## THE EXERCISE
Output the full listing below exactly as it reads, and skip anything that is a picture.

* Start DATA SEGMENT *

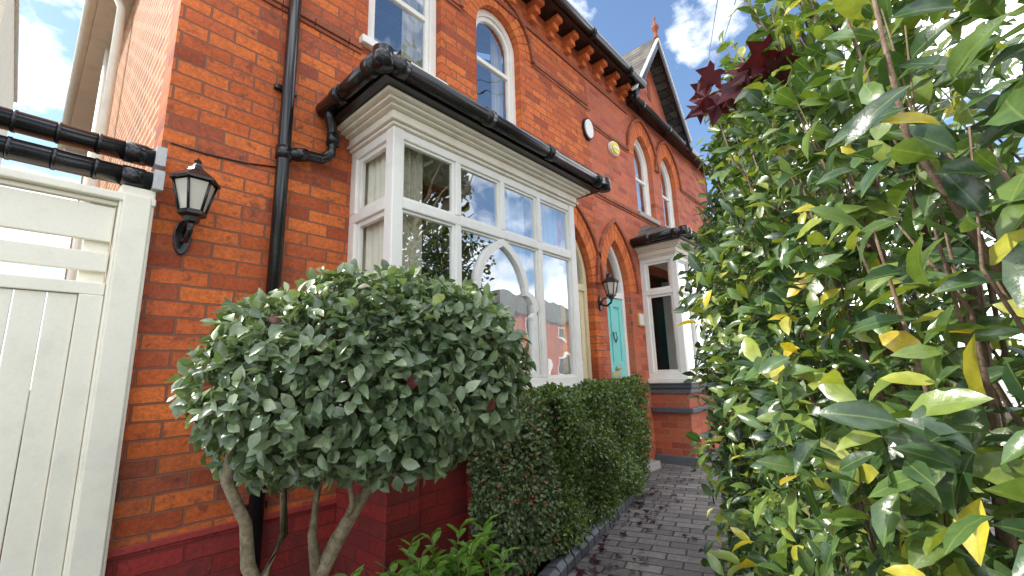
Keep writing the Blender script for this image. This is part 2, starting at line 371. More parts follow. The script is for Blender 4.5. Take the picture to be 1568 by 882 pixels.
boxes('rooms',[(.55,8.4,WY+3.2,WY+3.3,-1.1,3.8),(.55,8.4,WY+.22,WY+3.2,1.75,1.9),(.55,8.4,WY+.22,WY+3.2,-.75,-.6),(4.15,4.3,WY+.22,WY+3.2,-1.1,3.8),(.55,.6,WY+.22,WY+3.2,-1.1,3.8),(8.3,8.4,WY+.22,9.5,-1.1,3.8)],M_room,H1,0)
V=[(.1,2.2,3.86),(5.3,2.2,3.86),(5.3,5.98,6.6),(.1,5.98,6.6),(.1,9.7,3.86),(5.3,9.7,3.86),(.1,2.2,3.82),(5.3,2.2,3.82)]
mesh('roof',V,[(0,1,2,3),(3,2,5,4),(0,3,4)],M_slate,H1)
V=[(5.3,2.3,3.72),(8.5,2.3,3.72),(8.5,5.98,6.5),(5.3,5.98,6.5),(5.3,9.7,3.86),(8.5,9.7,3.86)]
mesh('roof',V,[(0,1,2,3),(3,2,5,4)],M_slate,H2)
boxes('side_eaves',[(.1,.335,WY-.1,9.6,3.72,3.84)],M_cream,H1,.004)
tube('side_gutter',[(.06,2.4,3.78),(.06,9.7,3.78)],.055,M_cream,H1)
tube('side_downpipe',[(.27,6.2,3.7),(.27,6.2,-1.1)],.04,M_cream,H1)
tube('side_downpipe_low',[(.12,5.0,3.74),(.25,5.0,3.45),(.27,5.0,-1.1)],.035,M_cream,H1)
boxes('soffit',[(.1,5.28,2.24,WY,3.805,3.85)],M_black,H1,0)
def gutter(name,x0,x1,y,z,r,par,br=.9):
    V=[];F=[]; tube_vf([(x0,y,z),(x1,y,z)],r,14,V,F)
    x=x0+.3
    while x<x1-.1:
        tube_vf([(x-.03,y,z),(x+.03,y,z)],r*1.15,14,V,F); x+=br
    fixn(mesh(name,V,F,M_black,par,True))
gutter('eaves_gutter',.1,5.3,2.2,3.85,.055,H1); gutter('eaves_gutter',5.12,8.5,2.3,3.66,.05,H2)
boxes('soffit',[(5.285,8.5,2.33,WY,3.66,3.70)],M_black,H2,0)
L=[]
x=.6
while x<5.25:
    L+=[(x-.05,x+.05,WY-.17,WY+.02,3.74,3.803),(x-.045,x+.045,WY-.115,WY+.02,3.67,3.738),(x-.04,x+.04,WY-.06,WY+.02,3.6,3.668)]; x+=.32
boxes('eaves_corbels',L,M_vous,H1,.008)
boxes('eaves_band',[(.33,5.25,WY-.02,WY+.02,3.5,3.55)],M_mould,H1,.004)
def strc(name,segs,z,par):
    L=[]
    for a,b in segs:
        x=a
        while x<b-.01:
            e=min(x+.225,b); L+=[(x+.002,e-.002,WY-.022,WY+.01,z,z+.045),(x+.002,e-.002,WY-.012,WY+.01,z-.03,z-.002)]; x=e
    boxes(name,L,M_mould,par,.006)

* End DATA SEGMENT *

## ANSWER TO THIS EXERCISE
Keep writing the Blender script for this image. This is part 2, starting at line 371. More parts follow. The script is for Blender 4.5. Take the picture to be 1568 by 882 pixels.
boxes('rooms',[(.55,8.4,WY+3.2,WY+3.3,-1.1,3.8),(.55,8.4,WY+.22,WY+3.2,1.75,1.9),(.55,8.4,WY+.22,WY+3.2,-.75,-.6),(4.15,4.3,WY+.22,WY+3.2,-1.1,3.8),(.55,.6,WY+.22,WY+3.2,-1.1,3.8),(8.3,8.4,WY+.22,9.5,-1.1,3.8)],M_room,H1,0)
V=[(.1,2.2,3.86),(5.3,2.2,3.86),(5.3,5.98,6.6),(.1,5.98,6.6),(.1,9.7,3.86),(5.3,9.7,3.86),(.1,2.2,3.82),(5.3,2.2,3.82)]
mesh('roof',V,[(0,1,2,3),(3,2,5,4),(0,3,4)],M_slate,H1)
V=[(5.3,2.3,3.72),(8.5,2.3,3.72),(8.5,5.98,6.5),(5.3,5.98,6.5),(5.3,9.7,3.86),(8.5,9.7,3.86)]
mesh('roof',V,[(0,1,2,3),(3,2,5,4)],M_slate,H2)
boxes('side_eaves',[(.1,.335,WY-.1,9.6,3.72,3.84)],M_cream,H1,.004)
tube('side_gutter',[(.06,2.4,3.78),(.06,9.7,3.78)],.055,M_cream,H1)
tube('side_downpipe',[(.27,6.2,3.7),(.27,6.2,-1.1)],.04,M_cream,H1)
tube('side_downpipe_low',[(.12,5.0,3.74),(.25,5.0,3.45),(.27,5.0,-1.1)],.035,M_cream,H1)
boxes('soffit',[(.1,5.28,2.24,WY,3.805,3.85)],M_black,H1,0)
def gutter(name,x0,x1,y,z,r,par,br=.9):
    V=[];F=[]; tube_vf([(x0,y,z),(x1,y,z)],r,14,V,F)
    x=x0+.3
    while x<x1-.1:
        tube_vf([(x-.03,y,z),(x+.03,y,z)],r*1.15,14,V,F); x+=br
    fixn(mesh(name,V,F,M_black,par,True))
gutter('eaves_gutter',.1,5.3,2.2,3.85,.055,H1); gutter('eaves_gutter',5.12,8.5,2.3,3.66,.05,H2)
boxes('soffit',[(5.285,8.5,2.33,WY,3.66,3.70)],M_black,H2,0)
L=[]
x=.6
while x<5.25:
    L+=[(x-.05,x+.05,WY-.17,WY+.02,3.74,3.803),(x-.045,x+.045,WY-.115,WY+.02,3.67,3.738),(x-.04,x+.04,WY-.06,WY+.02,3.6,3.668)]; x+=.32
boxes('eaves_corbels',L,M_vous,H1,.008)
boxes('eaves_band',[(.33,5.25,WY-.02,WY+.02,3.5,3.55)],M_mould,H1,.004)
def strc(name,segs,z,par):
    L=[]
    for a,b in segs:
        x=a
        while x<b-.01:
            e=min(x+.225,b); L+=[(x+.002,e-.002,WY-.022,WY+.01,z,z+.045),(x+.002,e-.002,WY-.012,WY+.01,z-.03,z-.002)]; x=e
    boxes(name,L,M_mould,par,.006)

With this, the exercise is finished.